On Sunday, 5 October 2014 at 23:01:48 UTC, Walter Bright wrote:
On 10/5/2014 2:51 PM, Dicebot wrote:
On Sunday, 5 October 2014 at 20:41:44 UTC, Walter Bright wrote:
On 10/5/2014 8:35 AM, Dicebot wrote:
I am fine with non-default being hard but I
want it to be still possible within legal language restricions.

D being a systems language, you can without much difficulty do whatever works
for you.

Yes but it shouldn't be in undefined behaviour domain. In other words there needs to be a confidence that some new compiler optimization will not break the
application completely.

Relying on program state after entering an unknown state is undefined by definition. I don't see how a language can make a statement like "it's probably ok".

It is only in undefined state because language handles Errors that way. At the point of throwing the Error state was perfectly defined and 100% recoverable. This is the typical case for assertion failure in contract - it detects some program flaw like inability to handle specific data combination from other process but it does not mean memory is corrupted or program is inherently broken. Just killing the fiber and continuing with other requests (which don't trigger that unexpected code path) is absolutely fine unless compiler kicks in and optimizes something away in surprising fashion.
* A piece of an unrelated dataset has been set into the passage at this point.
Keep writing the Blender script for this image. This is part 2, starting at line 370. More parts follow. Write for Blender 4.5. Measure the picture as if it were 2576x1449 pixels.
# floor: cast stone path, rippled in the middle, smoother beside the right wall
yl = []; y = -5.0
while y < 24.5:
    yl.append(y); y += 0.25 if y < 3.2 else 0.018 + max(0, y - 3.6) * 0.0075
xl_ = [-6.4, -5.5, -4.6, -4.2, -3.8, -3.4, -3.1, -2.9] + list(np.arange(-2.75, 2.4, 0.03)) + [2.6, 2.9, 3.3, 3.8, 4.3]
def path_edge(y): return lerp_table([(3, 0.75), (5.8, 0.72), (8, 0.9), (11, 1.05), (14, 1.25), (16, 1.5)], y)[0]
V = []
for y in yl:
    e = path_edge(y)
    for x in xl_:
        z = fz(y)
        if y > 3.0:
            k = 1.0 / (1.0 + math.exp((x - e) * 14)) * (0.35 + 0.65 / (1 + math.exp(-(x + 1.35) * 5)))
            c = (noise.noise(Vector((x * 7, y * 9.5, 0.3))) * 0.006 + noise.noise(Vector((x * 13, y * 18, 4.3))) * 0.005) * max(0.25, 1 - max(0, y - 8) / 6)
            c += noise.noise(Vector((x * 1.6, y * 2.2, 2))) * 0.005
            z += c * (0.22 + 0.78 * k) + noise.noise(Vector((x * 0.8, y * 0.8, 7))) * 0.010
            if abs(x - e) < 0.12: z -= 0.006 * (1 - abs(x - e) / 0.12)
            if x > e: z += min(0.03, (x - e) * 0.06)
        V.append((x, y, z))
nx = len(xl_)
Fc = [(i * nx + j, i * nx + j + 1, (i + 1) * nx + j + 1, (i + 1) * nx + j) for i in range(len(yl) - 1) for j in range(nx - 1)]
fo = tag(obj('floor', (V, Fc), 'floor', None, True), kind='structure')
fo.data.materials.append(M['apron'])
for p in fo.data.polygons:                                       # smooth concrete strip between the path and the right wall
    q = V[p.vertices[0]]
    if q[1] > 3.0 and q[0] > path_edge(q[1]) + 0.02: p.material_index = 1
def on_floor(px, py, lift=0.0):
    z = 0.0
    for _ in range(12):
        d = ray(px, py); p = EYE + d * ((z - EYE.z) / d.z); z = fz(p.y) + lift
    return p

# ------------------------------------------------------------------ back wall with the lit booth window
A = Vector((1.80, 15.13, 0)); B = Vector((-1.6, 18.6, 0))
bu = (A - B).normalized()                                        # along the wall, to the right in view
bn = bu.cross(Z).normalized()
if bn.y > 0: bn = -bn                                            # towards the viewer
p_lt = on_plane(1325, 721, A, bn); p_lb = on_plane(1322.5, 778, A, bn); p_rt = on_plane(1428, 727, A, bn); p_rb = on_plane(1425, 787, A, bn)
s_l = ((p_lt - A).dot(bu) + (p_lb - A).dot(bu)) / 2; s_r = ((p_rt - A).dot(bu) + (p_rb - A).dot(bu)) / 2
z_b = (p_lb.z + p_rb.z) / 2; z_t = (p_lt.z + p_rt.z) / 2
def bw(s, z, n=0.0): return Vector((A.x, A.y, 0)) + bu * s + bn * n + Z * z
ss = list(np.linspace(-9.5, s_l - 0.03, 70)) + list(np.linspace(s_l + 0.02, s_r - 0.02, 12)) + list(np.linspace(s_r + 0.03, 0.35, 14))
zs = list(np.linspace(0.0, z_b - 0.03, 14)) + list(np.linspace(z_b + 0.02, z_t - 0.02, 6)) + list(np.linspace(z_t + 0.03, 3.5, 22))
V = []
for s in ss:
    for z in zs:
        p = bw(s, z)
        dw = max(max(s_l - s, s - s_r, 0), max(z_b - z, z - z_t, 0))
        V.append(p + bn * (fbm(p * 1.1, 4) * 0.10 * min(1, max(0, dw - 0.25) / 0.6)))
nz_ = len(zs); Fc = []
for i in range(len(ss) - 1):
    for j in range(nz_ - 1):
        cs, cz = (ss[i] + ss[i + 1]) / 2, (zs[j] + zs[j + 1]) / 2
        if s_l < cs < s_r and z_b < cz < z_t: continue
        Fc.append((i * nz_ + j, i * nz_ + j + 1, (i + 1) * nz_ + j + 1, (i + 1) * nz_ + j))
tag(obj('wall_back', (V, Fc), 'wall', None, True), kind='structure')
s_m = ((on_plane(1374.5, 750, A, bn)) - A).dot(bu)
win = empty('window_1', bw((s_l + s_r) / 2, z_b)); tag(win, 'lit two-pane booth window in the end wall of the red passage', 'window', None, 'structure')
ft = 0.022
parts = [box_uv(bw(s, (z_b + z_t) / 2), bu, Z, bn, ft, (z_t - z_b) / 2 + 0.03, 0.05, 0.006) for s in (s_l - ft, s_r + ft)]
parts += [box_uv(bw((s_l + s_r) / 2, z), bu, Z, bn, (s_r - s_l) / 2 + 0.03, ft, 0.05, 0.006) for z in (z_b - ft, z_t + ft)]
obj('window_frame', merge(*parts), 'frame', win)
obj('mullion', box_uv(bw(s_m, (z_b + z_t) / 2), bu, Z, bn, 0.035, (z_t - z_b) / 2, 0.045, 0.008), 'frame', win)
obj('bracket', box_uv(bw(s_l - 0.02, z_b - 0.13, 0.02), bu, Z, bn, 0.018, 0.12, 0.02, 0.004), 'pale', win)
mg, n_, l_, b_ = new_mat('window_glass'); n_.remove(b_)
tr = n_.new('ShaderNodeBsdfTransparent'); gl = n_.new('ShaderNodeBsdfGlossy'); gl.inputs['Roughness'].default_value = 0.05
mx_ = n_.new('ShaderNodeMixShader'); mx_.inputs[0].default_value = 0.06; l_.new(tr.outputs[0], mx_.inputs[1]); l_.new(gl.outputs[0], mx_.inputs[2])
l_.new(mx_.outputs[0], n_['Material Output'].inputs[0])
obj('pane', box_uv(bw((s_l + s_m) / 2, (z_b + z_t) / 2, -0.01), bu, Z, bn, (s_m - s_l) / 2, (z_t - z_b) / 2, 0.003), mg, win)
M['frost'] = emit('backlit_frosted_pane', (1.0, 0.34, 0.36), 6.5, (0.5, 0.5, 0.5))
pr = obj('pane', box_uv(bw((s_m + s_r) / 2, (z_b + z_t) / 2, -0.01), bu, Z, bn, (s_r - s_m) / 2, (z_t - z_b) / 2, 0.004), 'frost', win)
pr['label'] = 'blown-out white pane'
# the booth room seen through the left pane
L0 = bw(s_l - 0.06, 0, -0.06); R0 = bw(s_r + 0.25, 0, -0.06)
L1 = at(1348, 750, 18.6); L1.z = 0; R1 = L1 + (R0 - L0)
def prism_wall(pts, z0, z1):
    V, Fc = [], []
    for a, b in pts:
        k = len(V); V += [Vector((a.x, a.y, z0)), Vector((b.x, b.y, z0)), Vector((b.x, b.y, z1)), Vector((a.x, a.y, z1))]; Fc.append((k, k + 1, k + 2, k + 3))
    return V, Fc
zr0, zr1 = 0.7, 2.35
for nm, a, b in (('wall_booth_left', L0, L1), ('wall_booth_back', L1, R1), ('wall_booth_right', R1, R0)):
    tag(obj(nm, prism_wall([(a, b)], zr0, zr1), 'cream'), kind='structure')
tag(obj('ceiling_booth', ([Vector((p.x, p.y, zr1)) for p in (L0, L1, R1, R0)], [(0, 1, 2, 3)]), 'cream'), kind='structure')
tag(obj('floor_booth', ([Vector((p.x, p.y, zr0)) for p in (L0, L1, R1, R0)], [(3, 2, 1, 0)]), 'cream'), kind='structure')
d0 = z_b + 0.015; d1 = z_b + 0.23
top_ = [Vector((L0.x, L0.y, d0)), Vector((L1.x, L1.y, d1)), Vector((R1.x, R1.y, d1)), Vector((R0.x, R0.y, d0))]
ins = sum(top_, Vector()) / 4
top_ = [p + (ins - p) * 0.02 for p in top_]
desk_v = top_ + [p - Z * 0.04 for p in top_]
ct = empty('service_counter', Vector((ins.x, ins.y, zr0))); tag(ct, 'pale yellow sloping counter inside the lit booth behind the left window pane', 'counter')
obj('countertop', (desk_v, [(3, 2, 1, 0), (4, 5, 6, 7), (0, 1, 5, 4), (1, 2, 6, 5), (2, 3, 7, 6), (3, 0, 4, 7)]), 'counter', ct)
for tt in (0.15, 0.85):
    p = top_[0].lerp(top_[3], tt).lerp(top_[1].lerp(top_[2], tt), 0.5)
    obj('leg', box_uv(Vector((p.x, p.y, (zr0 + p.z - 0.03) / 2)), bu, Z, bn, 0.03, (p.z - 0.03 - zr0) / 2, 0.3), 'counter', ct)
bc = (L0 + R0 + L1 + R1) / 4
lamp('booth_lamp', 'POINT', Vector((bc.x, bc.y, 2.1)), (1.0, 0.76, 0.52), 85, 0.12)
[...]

If destructors are ignored those must be always ignored and defined in spec. Same for scope(exit) or any similar affected feature. Currently it may or may not attempt cleanup and that is the problem when trying to circumvent the semantics.

I think this is the only important concern I have as long as power user stuff remains possible without re-implementing whole exception system from scratch.

You can catch an Error. But what is done from there is up to you - and to do more than just log the error, engage the backup, and exit, I cannot recommend.

Killing whole process is unacceptable in many cases, it will effectively shut down the whole service if faulty request happens at least one in a few seconds.

To do more, use an Exception. But to throw an Exception when a logic bug has been detected, then try and continue based on it "probably" being ok, is something I cannot recommend and D certainly cannot guarantee anything. If the program does anything that matters, that is.

Assertions / contracts use Error. Do you think it is a better approach to prohibit using `assert` and throw custom exceptions from contracts?